By Jerome A. Cohen
I recently read this good Reuters story by James Pomfret and Greg Torode about Monday's speech by Chief Justice Andrew Cheung at the annual opening ceremony of Hong Kong’s judicial year. The new chief justice provided necessary assurance to the community that the city’s judicial independence continued to be “a fact” despite recent momentous changes wrought by the new National Security Law (NSL) and related measures. He noted that Hong Kong court reports are full of cases making clear that Hong Kong judges continue to take a generous view of fundamental rights in their interpretations and narrowly confine restrictions on such rights.
Yet, at a meeting with the media following his speech, the CJ’s honest answers to questions posed by well-informed journalists inevitably cast doubt on his assurances. When asked to reveal the number and identities of those judges who have been cleared to decide national security cases (juries can now be prevented from deciding these important cases), the CJ reportedly responded that, while he could advise and make recommendations about which judges should be selected to handle such cases, it is the city’s chief executive (Carrie Lam) who is the designating authority under the NSL.
Of course, even if the CE, the city’s most powerful political official, now determines who shall decide the most politically sensitive judicial cases, that does not explain why the CJ cannot at least reveal to the public the number of special judges approved by the CE or their identities.

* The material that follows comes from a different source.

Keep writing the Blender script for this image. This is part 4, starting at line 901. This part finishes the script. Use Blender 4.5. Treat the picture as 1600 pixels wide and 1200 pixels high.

Nor does it explain why consultations on this matter between the CE and the CJ have to remain secret and why, as the CJ admitted, it is not for the judiciary to answer for the criteria governing the choice of its members to handle these cases. It should also be noted that, according to the Court of Final Appeal itself, Hong Kong courts have now lost the power to make final determinations on relevant constitutional questions, as their recent decisions denying bail demonstrate.
This new reality is also an important “fact” of Hong Kong’s judicial independence. My heart goes out to Chief Justice Cheung, who has valiantly taken on an impossible task. (Full disclosure: he reportedly took my course on Chinese law almost forty years ago while a Harvard graduate student.)